Decades ago in a kidnapping case where a Class 11 girl had eloped with a boy, the court had refused to punish the boy on the basis that the girl went with him on her own volition and she was mature enough to take her decisions. In the current case, the Kerala High Court, which interacted with the girl on several occasions and ordered a number of times that the girl is not under anybody’s influence or in any kind of illegal detention, has suddenly got suspicious after the girl married a Muslim. It is now treating it as a case of ‘love jihad’ because there was some discrepancy in her name in the nikahnama and the panchayat marriage registration request, the boy allegedly had a criminal case pending against him, his mother was working in West Asia and thus he was likely to ‘transport the girl out of country’ without even realising that she has not even applied for a passport.

The court ordered that she must complete her internship and expressed its displeasure that her marriage was without her parents’ concurrence. In a country where honour killings still take place, these observations not only show patriarchy but can also play havoc with the life of individuals who want to marry against the wishes to their parents or village elders. Also, the power to annul a marriage between two adults is not given to courts under the Indian legal system.

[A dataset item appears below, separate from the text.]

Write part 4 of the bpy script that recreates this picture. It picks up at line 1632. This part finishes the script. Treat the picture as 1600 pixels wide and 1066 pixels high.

The court overlooked the fact that as per law one can marry even a person on death row and one also has a right not to finish one’s professional training. The court accepted everything that her father said and gave her custody to him without giving any credence to her testimony. The court called this mature and educated girl “vulnerable”.

A change of religion is purely a private matter with which public officials should have nothing to do. Such conversions cannot be equated with terrorism in the absence of any authentic empirical study proving its existence. We should not indulge in over-generalisations on the basis of isolated cases. Strangely the Kerala High Court treated it as love jihad just because another similar case was pending with it. The NIA made a similar claim in the apex court and the court accepted it, it appears.

The redeeming feature of the Supreme Court’s order is the supervision of the NIA probe by Justice RV Raveendran. Let us hope that the Special Marriage Act permitting such marriages will not be repealed.